■ **WHAT TO PRODUCE**: Copy out all lines in the data below containing the string "runs".

■ **ENTRIES**:
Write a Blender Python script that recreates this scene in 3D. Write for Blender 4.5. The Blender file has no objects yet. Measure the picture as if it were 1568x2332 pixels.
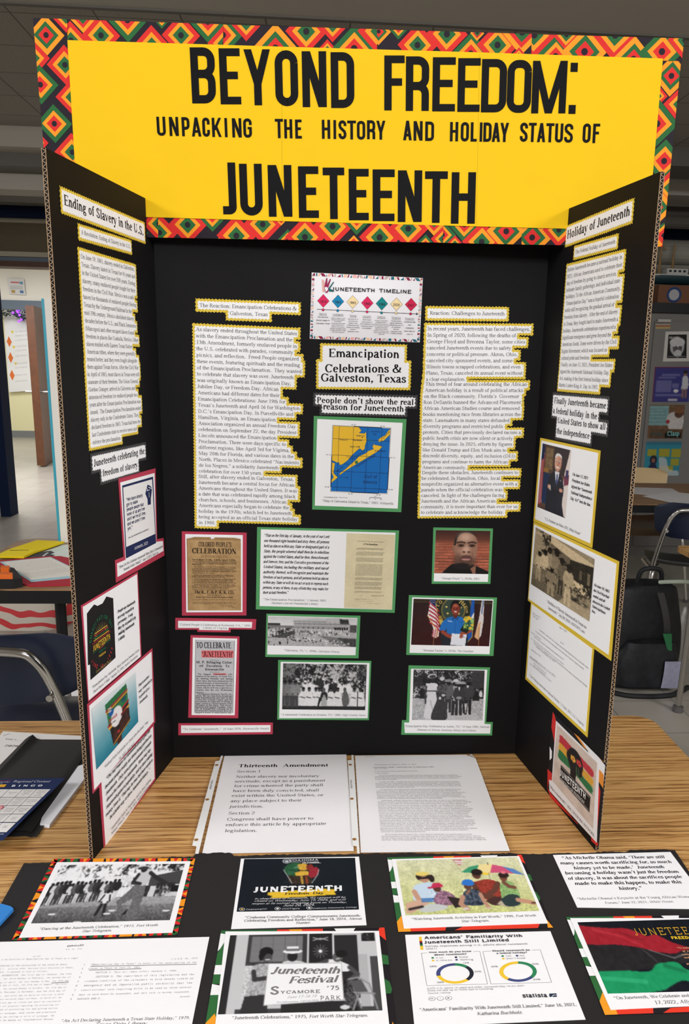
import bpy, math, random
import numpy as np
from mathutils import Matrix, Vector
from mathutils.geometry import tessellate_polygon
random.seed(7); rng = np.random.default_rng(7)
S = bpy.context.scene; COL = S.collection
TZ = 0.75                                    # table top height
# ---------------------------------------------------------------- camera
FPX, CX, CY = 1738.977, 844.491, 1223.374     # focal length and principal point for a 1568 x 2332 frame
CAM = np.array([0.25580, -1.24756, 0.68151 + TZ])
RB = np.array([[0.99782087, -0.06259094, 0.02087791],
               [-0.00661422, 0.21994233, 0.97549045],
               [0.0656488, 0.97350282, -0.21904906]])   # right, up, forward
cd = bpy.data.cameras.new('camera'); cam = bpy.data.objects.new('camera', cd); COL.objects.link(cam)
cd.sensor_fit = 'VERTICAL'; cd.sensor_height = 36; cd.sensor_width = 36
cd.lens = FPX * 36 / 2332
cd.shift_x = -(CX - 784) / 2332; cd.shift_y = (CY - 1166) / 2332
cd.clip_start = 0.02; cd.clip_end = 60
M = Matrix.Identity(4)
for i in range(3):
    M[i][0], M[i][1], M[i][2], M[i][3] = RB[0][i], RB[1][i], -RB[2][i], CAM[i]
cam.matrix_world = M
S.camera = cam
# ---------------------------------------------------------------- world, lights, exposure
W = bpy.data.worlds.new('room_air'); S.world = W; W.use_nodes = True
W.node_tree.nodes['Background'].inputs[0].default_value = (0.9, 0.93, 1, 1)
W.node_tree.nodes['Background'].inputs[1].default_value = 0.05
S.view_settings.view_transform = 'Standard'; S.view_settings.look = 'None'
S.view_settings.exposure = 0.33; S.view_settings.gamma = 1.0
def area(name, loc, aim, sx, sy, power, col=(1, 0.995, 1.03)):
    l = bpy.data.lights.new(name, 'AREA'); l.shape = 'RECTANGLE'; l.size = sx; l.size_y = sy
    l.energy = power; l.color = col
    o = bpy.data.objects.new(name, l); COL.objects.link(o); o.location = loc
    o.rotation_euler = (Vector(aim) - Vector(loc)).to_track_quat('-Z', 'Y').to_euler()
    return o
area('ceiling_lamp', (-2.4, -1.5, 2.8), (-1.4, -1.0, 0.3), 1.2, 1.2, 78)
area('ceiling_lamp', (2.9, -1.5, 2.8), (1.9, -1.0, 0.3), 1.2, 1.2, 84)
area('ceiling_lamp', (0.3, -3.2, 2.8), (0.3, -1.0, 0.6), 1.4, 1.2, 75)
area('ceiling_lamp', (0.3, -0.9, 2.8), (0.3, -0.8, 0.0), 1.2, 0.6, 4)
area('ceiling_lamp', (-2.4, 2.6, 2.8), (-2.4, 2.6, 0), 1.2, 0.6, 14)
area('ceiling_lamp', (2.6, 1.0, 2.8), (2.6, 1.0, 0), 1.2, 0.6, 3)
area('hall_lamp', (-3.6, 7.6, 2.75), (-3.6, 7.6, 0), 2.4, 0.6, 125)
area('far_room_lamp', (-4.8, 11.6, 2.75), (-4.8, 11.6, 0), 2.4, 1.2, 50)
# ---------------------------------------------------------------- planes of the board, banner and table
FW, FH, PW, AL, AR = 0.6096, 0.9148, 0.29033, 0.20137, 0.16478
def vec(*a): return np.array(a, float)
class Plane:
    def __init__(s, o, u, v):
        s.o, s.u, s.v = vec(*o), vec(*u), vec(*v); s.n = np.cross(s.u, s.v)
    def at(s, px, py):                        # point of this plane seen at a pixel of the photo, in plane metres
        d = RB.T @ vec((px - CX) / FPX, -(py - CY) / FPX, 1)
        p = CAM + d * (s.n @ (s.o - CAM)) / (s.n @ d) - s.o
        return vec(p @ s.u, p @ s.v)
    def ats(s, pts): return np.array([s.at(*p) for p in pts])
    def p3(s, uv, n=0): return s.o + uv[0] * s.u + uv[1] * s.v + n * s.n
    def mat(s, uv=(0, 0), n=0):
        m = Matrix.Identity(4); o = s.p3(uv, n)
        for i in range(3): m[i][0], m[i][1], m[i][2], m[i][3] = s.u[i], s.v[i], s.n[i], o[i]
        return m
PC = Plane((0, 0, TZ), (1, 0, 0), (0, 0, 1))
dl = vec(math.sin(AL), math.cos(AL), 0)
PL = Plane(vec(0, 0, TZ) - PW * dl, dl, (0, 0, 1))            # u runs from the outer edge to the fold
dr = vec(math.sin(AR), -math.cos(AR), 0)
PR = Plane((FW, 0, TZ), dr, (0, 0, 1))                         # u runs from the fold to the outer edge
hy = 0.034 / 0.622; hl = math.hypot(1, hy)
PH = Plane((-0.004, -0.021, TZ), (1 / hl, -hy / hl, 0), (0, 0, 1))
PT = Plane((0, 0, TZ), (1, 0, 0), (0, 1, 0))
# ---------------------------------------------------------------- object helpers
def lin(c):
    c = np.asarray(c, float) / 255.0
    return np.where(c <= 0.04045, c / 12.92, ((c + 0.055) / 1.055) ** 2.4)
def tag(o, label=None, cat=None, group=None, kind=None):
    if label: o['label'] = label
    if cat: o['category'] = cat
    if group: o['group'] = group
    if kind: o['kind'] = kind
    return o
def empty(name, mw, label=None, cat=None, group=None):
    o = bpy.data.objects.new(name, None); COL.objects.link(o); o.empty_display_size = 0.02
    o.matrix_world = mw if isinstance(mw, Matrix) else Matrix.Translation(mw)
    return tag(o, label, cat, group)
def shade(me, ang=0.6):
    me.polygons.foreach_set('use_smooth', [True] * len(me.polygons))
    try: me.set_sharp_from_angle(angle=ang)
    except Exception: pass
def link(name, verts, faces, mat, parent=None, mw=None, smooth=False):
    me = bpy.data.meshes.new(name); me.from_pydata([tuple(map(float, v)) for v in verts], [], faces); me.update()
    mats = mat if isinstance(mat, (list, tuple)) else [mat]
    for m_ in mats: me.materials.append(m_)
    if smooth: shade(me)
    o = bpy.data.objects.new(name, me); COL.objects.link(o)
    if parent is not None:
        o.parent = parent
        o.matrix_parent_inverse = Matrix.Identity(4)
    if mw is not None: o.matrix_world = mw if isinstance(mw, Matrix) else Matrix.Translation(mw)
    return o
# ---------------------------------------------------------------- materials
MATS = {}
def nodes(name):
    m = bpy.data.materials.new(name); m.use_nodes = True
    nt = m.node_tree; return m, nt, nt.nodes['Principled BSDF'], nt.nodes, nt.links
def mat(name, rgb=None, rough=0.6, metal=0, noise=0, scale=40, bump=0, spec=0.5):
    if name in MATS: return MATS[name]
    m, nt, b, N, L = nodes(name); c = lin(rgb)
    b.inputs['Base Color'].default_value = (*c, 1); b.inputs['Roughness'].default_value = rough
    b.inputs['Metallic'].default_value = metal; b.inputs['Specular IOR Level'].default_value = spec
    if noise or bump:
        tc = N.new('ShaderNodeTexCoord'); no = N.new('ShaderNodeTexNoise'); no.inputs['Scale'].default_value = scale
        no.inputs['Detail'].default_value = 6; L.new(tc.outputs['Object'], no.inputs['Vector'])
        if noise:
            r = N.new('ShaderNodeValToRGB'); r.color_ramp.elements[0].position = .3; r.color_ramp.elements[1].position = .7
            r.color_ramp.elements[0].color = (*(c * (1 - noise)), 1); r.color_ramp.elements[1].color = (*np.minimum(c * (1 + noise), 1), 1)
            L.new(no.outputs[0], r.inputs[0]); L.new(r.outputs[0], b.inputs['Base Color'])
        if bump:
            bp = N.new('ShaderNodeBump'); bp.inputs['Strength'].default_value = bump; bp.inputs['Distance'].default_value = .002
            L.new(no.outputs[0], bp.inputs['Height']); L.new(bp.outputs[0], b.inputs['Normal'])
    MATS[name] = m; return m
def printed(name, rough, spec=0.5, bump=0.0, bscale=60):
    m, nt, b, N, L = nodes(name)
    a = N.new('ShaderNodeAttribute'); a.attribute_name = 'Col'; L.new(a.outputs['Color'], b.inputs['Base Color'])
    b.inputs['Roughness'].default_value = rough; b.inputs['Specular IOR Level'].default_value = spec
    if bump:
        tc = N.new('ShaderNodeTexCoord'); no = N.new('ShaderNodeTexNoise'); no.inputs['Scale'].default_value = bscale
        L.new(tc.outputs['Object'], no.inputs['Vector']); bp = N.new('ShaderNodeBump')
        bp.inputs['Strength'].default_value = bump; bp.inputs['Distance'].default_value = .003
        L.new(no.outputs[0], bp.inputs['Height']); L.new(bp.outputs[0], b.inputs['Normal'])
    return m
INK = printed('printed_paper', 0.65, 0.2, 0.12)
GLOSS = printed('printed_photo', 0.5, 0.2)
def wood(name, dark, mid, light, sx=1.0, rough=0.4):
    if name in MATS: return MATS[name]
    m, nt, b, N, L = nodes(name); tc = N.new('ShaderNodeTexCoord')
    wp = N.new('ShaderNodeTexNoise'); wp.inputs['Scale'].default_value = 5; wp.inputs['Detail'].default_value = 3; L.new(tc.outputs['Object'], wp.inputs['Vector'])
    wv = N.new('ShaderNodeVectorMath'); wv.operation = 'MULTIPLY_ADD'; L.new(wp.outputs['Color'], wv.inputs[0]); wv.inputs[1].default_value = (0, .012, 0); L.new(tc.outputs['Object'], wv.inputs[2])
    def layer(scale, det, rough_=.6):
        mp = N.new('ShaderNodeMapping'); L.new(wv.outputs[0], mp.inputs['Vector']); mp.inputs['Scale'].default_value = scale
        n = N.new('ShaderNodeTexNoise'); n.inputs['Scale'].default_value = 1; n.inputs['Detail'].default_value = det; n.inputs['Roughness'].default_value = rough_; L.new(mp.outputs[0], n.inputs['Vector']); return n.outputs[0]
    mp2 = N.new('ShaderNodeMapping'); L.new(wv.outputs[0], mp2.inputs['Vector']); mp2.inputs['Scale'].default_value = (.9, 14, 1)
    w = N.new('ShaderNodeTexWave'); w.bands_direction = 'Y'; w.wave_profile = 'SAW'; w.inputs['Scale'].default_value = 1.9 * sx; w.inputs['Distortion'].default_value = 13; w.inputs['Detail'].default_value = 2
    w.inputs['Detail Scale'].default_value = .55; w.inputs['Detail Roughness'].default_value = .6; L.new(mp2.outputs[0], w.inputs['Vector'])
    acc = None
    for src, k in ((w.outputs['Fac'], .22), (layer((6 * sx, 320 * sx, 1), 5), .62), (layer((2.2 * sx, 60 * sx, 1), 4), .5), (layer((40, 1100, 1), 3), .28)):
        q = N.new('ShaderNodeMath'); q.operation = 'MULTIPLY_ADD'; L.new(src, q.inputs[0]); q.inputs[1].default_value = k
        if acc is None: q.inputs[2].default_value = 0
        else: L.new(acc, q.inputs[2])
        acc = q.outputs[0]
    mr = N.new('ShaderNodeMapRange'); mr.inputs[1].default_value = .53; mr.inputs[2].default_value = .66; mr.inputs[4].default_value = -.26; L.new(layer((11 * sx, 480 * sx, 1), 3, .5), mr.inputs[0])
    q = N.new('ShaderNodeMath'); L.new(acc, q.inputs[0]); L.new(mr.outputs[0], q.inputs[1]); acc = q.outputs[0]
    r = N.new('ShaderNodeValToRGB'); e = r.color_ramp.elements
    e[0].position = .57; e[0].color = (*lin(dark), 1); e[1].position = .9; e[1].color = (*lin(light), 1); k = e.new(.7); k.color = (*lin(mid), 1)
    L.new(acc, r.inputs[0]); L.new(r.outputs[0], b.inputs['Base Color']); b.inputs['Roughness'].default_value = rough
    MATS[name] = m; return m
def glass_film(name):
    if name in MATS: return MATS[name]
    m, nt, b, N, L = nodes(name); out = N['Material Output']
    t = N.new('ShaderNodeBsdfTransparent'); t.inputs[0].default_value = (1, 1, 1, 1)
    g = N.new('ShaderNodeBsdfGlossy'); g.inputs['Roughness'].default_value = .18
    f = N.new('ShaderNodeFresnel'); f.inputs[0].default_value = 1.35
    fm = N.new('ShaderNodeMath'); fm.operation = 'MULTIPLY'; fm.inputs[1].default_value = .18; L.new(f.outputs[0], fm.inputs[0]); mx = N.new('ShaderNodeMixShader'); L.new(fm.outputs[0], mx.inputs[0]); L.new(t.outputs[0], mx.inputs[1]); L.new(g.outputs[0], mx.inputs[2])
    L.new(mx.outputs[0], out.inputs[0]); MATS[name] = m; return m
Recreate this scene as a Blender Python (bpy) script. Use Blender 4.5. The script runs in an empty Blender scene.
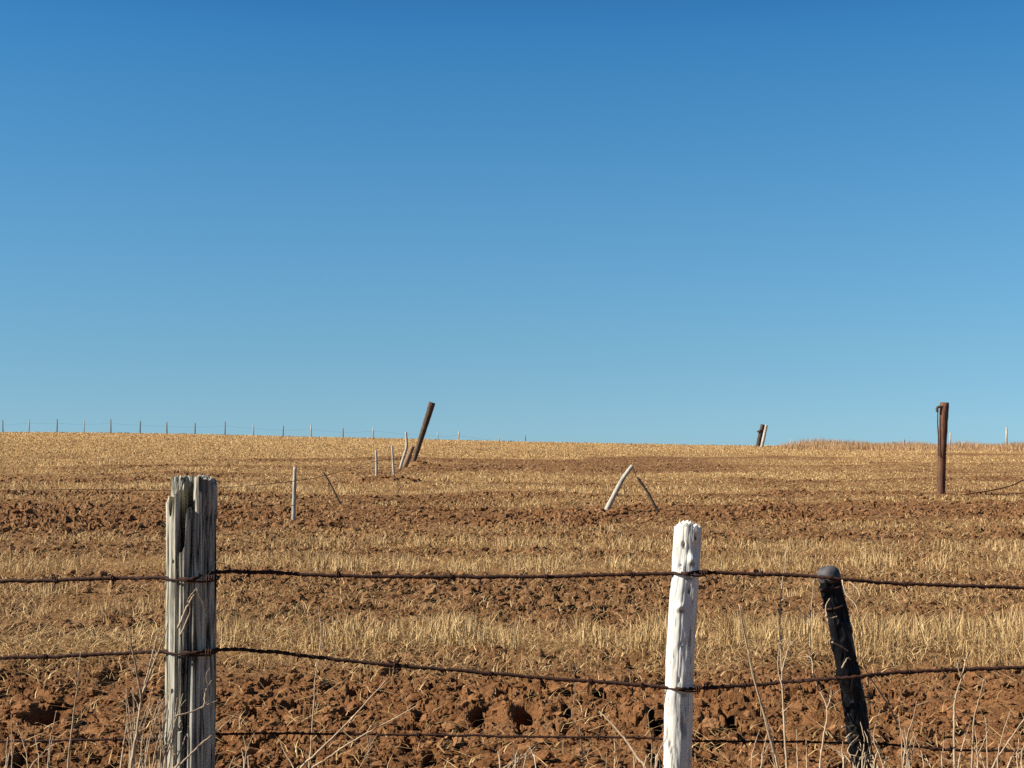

■ **OUTPUT FOR THIS TASK**:
PL = Plane(vec(0, 0, TZ) - PW * dl, dl, (0, 0, 1))            # u runs from the outer edge to the fold
PR = Plane((FW, 0, TZ), dr, (0, 0, 1))                         # u runs from the fold to the outer edge
Recreate this scene as a Blender Python (bpy) script. Use Blender 4.5. The script runs in an empty Blender scene.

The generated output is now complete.